At Intimacy Coordinators of Color, we are making moves, making waves, and making a way for others like us to find their own path into the industry. Where there is equity, there is justice. Everyone deserves to have an intimacy professional that understands their specific point of view. We appreciate your support!


 Intimacy Choreographers are responsible for the consensual crafting and staging of stories of sex, race, disability, religion, or age with appropriate cultural context and competency. They consult on scenes with loaded, heightened, or charged content that draws on the actor’s identity.  

ICOC Qualifications

ICOC qualified individuals have the following qualifications  and experience:

  • Mental Health and First Aid certification (3 years)
  • Anti-Sexual Harassment training
  • Bystander Intervention training
  • Course and training equivalent of The ICOC Approach
  • Cultural Bias training
  • Anti-Racism training
  • Justice,Equity, Diversity and Inclusion (JEDI) Training

Intimacy Coordinators of Color can highly recommend the professionals on our list. They in no way pay ICOC for any connections to the industry or for mentorship. The individuals listed are not employed by ICOC, but we sure believe in what they provide to the industry.

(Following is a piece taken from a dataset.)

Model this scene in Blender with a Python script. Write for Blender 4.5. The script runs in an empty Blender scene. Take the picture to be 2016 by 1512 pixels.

What do Intimacy Specialists do?

Intimacy Specialist are responsible for the consensual crafting and staging of stories that leverage gender, sexual orientation race, disability, religion, or age with appropriate cultural context and competency. They also consult on scenes with charged content that draws on an actor’s identity. 

What is the scope of intimacy choreography?

Intimacy choreography does not, and cannot, exist in a vacuum. For an intimacy specialist to be successful, a producing organization must actively support a culture of consent from season selection to casting, through production. As an additional responsibility, an intimacy specialist may also be contracted to serve as a consent or policy consultant for an organization or production.